Kritisch betrachteten die Unternehmer die bürokratischen Hürden, die unter anderem mit einer Photovoltaikanlage einhergehen. So gibt es eine PV-Anlage, einen Speicher für die Solarenergie und viel Papierkram, der nicht zum gewünschten Ziel führte: Die versprochene Förderung wurde am Ende abgelehnt. Kretschmann notierte sich diese Punkte und gab an, sich in seinem Wahlprogramm für einen Abbau der Bürokratie einzusetzen. „Die Menschen verschanzen sich hinter ihren Vorschriften“, so der Grünen-Kandidat. Einen Spielraum samt Fehlertoleranz gebe es nicht, da müsse etwas getan werden. Schlauch erklärte, dass auch er in seiner politischen Laufbahn auf solche Probleme gestoßen sei, was ihm noch jetzt ein Kopfschütteln abrang.
Bei den meisten Kritikpunkten in Bezug auf die Bundesregierung wies Kretschmann daraufhin, dass die Grünen derzeit in der Opposition seien und er nur versuchen könne, es besser zu machen, wenn er gewählt werde. „Wir sind für ein gesundes Klima und eine gesunde Umwelt, aber nicht für das bedingungslose Eindreschen auf die Autoindustrie“, machte Balzer deutlich. Unternehmen wie Spörl arbeiten mit dieser Branche als Zulieferer eng zusammen. Balzer selbst sei es eine „Herzensangelegenheit“, den CO2- Ausstoß zu reduzieren, aber teils dächten die Politiker zu eindimensional. Es sei wichtig, das Ganze im Auge zu haben, denn in Ländern wie China oder Mexiko werde unter anderen Bedingungen produziert.

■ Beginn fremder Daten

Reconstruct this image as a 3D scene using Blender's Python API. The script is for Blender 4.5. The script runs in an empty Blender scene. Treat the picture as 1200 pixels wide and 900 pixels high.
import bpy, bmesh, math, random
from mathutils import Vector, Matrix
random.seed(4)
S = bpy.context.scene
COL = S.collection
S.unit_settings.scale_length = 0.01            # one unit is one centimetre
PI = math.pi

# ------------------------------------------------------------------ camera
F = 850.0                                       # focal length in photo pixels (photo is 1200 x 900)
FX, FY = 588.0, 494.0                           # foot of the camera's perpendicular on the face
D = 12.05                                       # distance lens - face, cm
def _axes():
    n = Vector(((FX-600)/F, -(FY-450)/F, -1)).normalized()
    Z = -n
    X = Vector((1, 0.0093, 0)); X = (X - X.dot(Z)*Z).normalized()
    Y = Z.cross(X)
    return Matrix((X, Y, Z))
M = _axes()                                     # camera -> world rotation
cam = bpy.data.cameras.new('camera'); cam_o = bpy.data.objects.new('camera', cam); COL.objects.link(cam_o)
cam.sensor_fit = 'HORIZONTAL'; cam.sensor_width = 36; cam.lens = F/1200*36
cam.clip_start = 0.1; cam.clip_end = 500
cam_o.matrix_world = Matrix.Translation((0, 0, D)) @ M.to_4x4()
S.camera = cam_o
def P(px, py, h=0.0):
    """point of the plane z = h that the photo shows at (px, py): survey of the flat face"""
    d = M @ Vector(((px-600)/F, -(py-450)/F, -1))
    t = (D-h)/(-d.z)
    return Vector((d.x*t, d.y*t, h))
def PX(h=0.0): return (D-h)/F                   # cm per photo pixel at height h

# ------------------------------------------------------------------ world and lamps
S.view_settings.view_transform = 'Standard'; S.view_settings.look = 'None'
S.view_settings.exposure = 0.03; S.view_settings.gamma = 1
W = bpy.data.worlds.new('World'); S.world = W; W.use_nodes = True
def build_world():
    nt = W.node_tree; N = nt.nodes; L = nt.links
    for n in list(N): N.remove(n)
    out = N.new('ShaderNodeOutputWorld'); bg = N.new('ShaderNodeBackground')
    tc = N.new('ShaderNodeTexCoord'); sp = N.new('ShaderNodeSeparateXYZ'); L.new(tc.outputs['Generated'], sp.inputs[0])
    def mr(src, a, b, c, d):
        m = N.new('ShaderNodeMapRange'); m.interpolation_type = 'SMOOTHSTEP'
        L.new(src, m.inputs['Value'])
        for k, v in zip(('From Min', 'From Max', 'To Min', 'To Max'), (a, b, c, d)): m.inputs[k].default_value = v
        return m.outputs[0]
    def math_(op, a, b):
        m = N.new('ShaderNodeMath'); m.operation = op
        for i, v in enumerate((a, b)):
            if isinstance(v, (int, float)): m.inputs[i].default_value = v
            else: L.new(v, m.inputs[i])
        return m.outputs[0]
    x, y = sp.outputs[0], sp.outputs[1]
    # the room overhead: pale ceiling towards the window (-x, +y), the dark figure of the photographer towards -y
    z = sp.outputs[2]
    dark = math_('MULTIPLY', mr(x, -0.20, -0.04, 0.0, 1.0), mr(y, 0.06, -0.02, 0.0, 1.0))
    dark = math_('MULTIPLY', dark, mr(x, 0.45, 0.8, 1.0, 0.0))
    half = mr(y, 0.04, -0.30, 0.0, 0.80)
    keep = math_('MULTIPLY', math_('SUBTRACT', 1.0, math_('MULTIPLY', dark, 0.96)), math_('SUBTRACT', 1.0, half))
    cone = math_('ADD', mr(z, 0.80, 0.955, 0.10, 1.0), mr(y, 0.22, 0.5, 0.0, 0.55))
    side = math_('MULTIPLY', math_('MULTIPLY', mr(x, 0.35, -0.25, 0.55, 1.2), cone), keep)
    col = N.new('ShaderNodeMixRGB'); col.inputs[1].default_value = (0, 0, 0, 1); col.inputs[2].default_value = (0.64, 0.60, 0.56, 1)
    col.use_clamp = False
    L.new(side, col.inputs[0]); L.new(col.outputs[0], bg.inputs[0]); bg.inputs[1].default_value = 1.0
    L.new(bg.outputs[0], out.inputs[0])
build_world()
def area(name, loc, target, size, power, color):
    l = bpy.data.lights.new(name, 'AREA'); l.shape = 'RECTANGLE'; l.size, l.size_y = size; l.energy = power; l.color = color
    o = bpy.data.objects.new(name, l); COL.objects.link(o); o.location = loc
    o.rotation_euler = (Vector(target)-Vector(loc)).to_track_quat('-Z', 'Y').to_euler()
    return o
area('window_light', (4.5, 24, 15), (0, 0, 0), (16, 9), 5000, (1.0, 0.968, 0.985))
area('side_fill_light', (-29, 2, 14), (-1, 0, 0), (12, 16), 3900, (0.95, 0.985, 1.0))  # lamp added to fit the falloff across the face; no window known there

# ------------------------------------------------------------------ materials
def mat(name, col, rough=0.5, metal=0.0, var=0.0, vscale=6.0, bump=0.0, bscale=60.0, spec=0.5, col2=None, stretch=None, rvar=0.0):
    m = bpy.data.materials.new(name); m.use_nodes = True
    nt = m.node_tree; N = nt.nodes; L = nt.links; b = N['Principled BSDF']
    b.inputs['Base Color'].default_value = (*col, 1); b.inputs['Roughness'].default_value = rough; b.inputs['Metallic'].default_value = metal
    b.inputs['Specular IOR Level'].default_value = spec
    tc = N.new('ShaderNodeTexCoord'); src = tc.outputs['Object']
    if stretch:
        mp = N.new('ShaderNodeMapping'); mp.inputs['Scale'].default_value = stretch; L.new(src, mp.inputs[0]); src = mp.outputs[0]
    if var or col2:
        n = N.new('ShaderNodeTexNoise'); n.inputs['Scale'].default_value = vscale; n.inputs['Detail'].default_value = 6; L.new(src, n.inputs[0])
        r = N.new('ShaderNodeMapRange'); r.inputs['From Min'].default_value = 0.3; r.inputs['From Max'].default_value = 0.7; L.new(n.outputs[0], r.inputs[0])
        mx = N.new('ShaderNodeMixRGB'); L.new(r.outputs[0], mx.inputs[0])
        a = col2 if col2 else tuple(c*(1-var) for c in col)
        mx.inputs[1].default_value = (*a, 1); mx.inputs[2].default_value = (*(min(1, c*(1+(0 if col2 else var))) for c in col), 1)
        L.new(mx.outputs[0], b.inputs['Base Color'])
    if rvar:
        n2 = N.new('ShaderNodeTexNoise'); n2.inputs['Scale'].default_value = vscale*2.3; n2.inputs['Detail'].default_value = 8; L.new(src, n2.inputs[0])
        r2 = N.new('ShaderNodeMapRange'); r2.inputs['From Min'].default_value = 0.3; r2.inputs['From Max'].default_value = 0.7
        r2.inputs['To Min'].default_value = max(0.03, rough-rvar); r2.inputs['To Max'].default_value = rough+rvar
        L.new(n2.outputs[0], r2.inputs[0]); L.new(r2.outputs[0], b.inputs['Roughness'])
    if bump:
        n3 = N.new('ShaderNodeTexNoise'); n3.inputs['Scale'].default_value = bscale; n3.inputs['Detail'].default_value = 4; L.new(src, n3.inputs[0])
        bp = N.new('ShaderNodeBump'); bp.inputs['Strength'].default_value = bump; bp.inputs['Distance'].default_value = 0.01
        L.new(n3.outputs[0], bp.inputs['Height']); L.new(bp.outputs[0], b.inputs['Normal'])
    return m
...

In Deutschland Emissionen einzusparen und den Schmutz in solche Länder zu verlagern, sei keine Option für ein gutes Klima. Dem stimmte Kretschmann zu und argumentierte, dass es dafür ein Europa brauche, das gemeinsam gegen China und die dortigen Produktionsbedingungen stehe. „China wird immer besser, außer in der Demokratie“, so Kretschmann.
Eingestanden haben Schlauch und Kretschmann aber auch, dass die Politik in den vergangenen Jahren einen Fehler gemacht habe: Es sei nicht deutlich genug kommuniziert worden, dass die Energiewende eine Zumutung sein werde. „Es ist ganz klar eine Belastung“, sagt Kretschmann. Dass diese Umstrukturierung Geld koste, sei Balzer klar gewesen, „aber es geht an die Substanz“. Er ermahnte den Bundestagskandidaten, sollte er aus der Wahl als Gewinner hervorgehen, an mittelständische Unternehmen wie Spörl und die Folgen zu denken, bevor er die Hand hebe. „Ich bin bei Ihnen, um zu hören, wo der Schuh drückt“, die Anliegen und Sorgen nehme er ernst, so Kretschmann.
„Die Industrie ist nicht das Feindbild, sie sorgt viel eher für den Wohlstand“,
Richard Balzer, Technischer Leiter.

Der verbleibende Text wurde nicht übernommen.